=== Records for processing ===

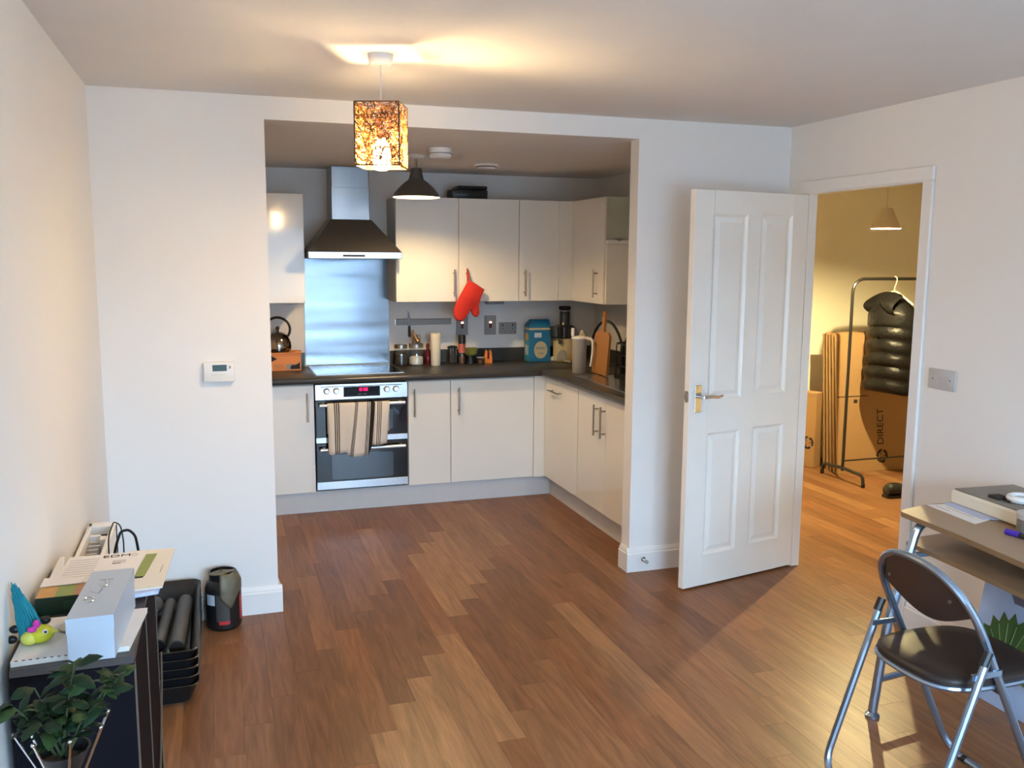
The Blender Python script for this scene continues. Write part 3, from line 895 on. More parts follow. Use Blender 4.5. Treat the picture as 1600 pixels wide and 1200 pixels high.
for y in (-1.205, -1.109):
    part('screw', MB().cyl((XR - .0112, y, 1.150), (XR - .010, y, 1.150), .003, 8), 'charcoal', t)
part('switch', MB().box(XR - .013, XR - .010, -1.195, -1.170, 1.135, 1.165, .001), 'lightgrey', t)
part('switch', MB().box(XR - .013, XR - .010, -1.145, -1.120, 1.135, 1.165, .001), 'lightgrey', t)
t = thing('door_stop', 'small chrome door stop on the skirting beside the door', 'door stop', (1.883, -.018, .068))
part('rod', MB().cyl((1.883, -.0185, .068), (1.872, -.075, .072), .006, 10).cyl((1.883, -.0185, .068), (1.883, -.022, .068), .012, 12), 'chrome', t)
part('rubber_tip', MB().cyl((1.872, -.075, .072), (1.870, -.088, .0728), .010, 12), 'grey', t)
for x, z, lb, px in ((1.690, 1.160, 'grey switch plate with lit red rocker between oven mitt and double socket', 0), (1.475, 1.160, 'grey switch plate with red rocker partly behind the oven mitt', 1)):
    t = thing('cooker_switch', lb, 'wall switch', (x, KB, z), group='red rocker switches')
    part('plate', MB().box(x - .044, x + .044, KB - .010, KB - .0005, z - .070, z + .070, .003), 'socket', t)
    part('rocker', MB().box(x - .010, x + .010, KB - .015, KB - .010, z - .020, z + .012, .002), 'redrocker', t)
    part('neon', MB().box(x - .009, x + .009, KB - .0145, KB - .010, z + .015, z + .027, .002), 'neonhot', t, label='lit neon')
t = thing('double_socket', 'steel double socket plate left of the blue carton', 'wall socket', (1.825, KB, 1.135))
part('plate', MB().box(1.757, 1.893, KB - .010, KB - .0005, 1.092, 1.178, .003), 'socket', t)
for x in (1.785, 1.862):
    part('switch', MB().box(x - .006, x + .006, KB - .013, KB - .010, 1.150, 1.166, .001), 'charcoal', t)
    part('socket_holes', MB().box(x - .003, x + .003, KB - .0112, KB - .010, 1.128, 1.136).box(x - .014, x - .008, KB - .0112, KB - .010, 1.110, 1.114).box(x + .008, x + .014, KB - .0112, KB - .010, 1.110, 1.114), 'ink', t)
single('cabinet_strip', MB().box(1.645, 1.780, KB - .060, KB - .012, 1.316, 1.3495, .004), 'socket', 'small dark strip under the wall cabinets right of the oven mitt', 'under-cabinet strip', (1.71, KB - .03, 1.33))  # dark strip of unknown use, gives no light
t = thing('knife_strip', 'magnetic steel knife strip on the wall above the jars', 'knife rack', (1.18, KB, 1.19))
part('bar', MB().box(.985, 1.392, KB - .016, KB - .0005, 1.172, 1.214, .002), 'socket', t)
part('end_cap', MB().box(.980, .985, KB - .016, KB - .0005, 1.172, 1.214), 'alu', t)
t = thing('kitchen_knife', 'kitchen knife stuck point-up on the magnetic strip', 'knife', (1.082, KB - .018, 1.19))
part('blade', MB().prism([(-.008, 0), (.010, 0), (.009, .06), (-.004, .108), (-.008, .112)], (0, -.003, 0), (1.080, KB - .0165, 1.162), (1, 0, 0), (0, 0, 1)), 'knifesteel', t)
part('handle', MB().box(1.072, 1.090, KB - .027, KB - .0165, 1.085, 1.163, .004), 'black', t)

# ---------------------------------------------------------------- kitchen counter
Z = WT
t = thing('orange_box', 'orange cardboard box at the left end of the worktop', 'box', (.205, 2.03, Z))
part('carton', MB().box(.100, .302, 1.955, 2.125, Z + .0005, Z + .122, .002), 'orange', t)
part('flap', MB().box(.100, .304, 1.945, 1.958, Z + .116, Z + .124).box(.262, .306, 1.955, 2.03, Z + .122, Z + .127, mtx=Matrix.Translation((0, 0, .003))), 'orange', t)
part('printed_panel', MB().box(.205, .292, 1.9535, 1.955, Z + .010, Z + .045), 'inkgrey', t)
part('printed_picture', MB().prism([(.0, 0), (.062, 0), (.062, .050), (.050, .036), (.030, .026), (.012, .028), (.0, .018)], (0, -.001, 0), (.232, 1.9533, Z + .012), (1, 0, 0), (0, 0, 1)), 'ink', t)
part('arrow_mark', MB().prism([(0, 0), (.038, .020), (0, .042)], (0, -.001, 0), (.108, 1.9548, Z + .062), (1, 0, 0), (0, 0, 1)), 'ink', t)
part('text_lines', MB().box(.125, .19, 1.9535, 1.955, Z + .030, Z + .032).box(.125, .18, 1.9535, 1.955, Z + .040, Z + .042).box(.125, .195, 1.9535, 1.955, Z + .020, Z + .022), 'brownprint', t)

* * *

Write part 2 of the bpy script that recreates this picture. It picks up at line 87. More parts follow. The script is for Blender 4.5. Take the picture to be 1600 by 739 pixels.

* * *

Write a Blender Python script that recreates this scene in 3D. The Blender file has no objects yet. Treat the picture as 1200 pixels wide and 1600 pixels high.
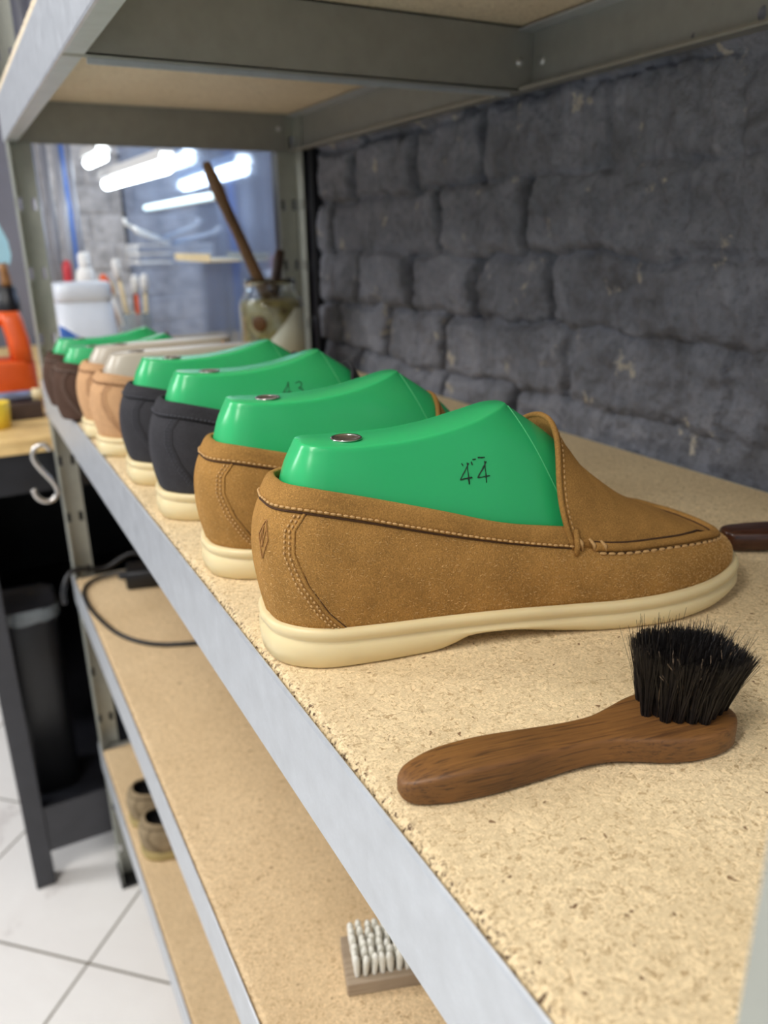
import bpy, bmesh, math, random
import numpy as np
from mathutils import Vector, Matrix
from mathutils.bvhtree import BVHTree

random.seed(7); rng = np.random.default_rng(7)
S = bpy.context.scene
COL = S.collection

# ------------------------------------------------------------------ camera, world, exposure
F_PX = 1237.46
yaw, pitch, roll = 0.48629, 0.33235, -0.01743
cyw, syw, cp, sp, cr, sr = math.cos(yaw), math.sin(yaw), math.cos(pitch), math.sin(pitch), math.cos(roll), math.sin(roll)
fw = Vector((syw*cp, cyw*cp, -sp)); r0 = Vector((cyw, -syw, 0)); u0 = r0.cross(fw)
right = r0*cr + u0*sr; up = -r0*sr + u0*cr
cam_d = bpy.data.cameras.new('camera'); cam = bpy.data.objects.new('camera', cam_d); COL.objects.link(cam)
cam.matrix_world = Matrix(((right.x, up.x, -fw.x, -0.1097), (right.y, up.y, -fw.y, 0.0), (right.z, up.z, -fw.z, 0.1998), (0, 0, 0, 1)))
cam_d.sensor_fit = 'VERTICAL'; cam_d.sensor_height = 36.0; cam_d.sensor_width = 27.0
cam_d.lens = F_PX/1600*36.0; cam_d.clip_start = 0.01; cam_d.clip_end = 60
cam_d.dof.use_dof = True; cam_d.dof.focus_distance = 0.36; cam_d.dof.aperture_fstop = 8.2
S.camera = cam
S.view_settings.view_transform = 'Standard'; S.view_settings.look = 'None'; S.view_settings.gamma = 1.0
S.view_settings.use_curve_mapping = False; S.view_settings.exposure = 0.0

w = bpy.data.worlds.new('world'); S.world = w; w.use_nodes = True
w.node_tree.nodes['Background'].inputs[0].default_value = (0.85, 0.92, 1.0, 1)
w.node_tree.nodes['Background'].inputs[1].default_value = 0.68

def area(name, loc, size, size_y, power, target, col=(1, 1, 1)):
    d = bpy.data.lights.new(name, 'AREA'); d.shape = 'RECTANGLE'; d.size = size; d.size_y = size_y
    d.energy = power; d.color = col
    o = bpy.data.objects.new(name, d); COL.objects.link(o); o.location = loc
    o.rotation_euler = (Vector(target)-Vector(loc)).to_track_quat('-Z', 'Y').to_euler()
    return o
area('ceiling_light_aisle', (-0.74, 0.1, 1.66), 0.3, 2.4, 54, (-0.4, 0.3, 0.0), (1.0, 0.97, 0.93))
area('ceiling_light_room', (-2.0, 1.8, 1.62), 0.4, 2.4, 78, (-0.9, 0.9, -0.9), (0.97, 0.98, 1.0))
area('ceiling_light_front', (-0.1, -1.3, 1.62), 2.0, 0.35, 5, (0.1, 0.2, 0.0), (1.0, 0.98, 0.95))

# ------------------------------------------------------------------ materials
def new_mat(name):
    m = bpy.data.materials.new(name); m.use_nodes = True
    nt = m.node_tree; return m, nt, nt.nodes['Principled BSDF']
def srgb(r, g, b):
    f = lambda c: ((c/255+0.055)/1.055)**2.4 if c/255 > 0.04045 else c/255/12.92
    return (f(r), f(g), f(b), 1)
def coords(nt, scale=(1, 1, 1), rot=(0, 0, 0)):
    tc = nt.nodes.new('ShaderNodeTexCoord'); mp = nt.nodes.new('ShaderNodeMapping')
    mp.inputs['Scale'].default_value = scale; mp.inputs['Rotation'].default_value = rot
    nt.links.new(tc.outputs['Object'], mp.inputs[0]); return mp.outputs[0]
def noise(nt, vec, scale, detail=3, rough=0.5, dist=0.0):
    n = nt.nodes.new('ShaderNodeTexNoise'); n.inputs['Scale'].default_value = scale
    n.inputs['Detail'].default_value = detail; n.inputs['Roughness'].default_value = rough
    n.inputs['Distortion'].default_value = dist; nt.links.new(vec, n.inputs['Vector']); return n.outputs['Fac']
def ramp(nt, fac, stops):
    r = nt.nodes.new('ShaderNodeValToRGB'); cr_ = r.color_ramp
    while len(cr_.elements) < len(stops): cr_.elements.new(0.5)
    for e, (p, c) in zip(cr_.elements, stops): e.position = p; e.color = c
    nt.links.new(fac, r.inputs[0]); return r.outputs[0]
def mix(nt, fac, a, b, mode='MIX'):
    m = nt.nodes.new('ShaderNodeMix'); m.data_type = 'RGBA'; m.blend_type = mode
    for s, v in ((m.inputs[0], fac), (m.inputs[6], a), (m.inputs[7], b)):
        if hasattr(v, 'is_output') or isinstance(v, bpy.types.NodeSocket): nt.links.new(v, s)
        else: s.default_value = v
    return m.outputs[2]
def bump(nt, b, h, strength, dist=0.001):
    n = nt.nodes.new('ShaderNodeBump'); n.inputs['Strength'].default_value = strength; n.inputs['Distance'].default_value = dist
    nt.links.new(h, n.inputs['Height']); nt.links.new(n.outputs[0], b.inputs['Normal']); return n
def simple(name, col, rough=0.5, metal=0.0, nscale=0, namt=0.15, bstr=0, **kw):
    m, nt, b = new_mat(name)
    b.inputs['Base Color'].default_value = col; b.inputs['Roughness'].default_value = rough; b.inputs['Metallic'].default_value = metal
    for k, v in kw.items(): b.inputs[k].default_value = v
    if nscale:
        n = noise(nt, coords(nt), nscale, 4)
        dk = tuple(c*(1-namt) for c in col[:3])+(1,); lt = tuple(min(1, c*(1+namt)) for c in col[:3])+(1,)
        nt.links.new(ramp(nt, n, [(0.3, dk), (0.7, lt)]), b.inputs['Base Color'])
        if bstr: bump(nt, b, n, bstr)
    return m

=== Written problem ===
Look for "wide" and pull out every line that has it.

=== Written solution ===
The Blender Python script for this scene continues. Write part 3, from line 895 on. More parts follow. Use Blender 4.5. Treat the picture as 1600 pixels wide and 1200 pixels high.
Write a Blender Python script that recreates this scene in 3D. The Blender file has no objects yet. Treat the picture as 1200 pixels wide and 1600 pixels high.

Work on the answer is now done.